--- AIM ---
Reproduce precisely the lines between the start of the data below and the line with "scene.camera = cam", both included.

-.-.-

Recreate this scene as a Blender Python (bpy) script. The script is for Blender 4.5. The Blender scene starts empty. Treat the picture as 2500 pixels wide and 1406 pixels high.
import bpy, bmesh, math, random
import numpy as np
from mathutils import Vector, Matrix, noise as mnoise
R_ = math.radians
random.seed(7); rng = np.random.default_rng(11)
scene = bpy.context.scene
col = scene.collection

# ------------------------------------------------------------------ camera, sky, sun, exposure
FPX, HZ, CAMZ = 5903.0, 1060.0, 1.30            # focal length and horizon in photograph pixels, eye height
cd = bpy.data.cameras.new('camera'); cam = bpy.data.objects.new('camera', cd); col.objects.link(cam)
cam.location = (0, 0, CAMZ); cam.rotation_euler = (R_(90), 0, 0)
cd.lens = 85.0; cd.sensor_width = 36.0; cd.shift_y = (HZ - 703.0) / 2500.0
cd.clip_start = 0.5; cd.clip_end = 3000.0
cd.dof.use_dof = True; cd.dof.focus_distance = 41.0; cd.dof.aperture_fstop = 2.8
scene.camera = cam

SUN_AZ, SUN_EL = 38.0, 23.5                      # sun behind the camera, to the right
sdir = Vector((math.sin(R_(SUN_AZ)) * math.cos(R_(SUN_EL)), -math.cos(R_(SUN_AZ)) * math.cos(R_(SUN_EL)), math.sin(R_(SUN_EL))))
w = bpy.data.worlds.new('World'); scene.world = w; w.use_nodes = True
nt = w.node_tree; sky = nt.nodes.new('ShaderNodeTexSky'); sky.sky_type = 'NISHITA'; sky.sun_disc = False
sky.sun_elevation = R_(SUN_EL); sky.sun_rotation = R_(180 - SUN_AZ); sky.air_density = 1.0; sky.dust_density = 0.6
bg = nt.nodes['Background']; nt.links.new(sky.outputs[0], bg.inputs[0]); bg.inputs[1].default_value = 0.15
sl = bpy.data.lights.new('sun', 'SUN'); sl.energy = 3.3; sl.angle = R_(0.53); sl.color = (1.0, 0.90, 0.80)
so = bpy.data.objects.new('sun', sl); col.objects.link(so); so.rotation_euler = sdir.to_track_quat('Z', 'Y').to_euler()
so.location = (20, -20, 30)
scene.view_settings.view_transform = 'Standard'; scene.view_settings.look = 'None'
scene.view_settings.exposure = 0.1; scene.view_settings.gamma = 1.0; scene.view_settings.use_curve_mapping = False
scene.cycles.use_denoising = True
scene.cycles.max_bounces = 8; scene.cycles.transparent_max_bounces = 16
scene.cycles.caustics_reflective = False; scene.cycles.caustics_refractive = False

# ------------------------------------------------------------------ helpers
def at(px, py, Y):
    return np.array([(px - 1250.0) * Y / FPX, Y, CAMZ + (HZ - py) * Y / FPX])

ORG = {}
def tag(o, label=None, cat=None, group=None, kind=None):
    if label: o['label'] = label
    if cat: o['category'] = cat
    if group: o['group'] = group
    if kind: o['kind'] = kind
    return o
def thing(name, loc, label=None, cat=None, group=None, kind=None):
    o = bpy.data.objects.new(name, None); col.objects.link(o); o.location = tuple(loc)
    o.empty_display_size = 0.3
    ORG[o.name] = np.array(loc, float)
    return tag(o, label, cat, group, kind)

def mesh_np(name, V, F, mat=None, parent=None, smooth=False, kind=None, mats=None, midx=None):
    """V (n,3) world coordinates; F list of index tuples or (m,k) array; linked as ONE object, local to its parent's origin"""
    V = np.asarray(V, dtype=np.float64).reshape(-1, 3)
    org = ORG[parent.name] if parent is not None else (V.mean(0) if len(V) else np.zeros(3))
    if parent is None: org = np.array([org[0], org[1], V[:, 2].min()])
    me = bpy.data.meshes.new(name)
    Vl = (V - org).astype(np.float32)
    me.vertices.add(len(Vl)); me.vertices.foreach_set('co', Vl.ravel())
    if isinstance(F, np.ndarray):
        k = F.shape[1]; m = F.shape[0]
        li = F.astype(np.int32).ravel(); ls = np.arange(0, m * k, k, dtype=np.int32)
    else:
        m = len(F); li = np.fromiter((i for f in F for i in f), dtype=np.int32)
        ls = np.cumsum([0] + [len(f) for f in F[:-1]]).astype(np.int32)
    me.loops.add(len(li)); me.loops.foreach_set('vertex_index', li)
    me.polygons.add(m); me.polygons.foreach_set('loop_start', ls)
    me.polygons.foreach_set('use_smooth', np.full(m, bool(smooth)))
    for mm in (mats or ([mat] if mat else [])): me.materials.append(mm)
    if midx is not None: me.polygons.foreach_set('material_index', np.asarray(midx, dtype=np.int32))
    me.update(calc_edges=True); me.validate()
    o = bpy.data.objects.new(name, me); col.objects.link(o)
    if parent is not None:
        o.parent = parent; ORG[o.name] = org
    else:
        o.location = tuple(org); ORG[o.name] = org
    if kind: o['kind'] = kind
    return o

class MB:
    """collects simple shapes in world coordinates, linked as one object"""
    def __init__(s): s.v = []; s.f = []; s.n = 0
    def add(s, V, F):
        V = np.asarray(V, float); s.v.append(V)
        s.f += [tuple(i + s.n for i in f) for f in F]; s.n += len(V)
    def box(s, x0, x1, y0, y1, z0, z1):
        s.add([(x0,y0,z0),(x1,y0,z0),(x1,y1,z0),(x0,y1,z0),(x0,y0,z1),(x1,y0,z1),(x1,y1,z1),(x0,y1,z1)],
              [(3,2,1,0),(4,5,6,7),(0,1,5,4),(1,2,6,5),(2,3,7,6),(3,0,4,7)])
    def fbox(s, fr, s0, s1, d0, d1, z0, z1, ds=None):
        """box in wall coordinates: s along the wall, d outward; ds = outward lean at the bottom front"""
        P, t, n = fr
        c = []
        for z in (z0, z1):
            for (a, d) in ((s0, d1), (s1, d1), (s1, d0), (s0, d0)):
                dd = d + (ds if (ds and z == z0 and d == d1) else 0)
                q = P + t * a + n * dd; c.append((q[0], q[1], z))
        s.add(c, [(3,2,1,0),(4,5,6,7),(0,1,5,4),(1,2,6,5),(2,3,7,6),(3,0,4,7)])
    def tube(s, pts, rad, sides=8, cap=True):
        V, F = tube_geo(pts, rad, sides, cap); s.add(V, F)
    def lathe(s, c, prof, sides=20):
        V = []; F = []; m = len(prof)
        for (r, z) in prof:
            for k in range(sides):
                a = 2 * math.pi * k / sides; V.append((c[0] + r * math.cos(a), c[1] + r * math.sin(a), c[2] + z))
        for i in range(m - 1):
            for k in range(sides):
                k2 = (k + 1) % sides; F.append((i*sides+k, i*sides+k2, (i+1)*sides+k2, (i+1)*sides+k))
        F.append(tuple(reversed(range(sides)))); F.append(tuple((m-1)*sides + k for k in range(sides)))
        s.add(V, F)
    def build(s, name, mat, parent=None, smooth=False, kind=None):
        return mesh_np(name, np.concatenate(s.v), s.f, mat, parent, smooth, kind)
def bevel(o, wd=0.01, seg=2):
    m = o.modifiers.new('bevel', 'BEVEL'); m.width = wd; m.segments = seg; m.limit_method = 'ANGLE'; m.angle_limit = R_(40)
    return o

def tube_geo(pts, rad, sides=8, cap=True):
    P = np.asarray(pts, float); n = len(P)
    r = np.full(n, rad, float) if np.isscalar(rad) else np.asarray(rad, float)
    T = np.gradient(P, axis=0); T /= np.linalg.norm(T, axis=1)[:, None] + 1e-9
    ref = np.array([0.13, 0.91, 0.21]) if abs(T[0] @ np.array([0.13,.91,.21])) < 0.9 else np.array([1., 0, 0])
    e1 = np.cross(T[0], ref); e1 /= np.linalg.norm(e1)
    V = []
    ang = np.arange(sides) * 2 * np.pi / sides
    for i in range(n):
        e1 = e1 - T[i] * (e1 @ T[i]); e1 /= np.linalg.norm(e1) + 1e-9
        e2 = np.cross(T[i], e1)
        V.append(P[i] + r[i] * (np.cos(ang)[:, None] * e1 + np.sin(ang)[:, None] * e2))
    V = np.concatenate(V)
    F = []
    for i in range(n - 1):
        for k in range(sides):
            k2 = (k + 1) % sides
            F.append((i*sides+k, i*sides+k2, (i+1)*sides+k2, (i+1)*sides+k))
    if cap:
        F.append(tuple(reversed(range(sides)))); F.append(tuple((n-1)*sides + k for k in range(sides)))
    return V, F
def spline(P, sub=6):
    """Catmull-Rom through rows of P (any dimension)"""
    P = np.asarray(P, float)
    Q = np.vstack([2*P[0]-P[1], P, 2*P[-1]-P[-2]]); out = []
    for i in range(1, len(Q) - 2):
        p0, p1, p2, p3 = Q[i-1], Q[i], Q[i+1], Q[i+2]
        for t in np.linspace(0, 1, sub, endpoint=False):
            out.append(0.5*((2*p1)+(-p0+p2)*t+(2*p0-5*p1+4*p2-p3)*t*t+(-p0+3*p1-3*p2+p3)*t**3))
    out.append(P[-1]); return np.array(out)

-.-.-

--- RESPONSE ---
Recreate this scene as a Blender Python (bpy) script. The script is for Blender 4.5. The Blender scene starts empty. Treat the picture as 2500 pixels wide and 1406 pixels high.
import bpy, bmesh, math, random
import numpy as np
from mathutils import Vector, Matrix, noise as mnoise
R_ = math.radians
random.seed(7); rng = np.random.default_rng(11)
scene = bpy.context.scene
col = scene.collection

# ------------------------------------------------------------------ camera, sky, sun, exposure
FPX, HZ, CAMZ = 5903.0, 1060.0, 1.30            # focal length and horizon in photograph pixels, eye height
cd = bpy.data.cameras.new('camera'); cam = bpy.data.objects.new('camera', cd); col.objects.link(cam)
cam.location = (0, 0, CAMZ); cam.rotation_euler = (R_(90), 0, 0)
cd.lens = 85.0; cd.sensor_width = 36.0; cd.shift_y = (HZ - 703.0) / 2500.0
cd.clip_start = 0.5; cd.clip_end = 3000.0
cd.dof.use_dof = True; cd.dof.focus_distance = 41.0; cd.dof.aperture_fstop = 2.8
scene.camera = cam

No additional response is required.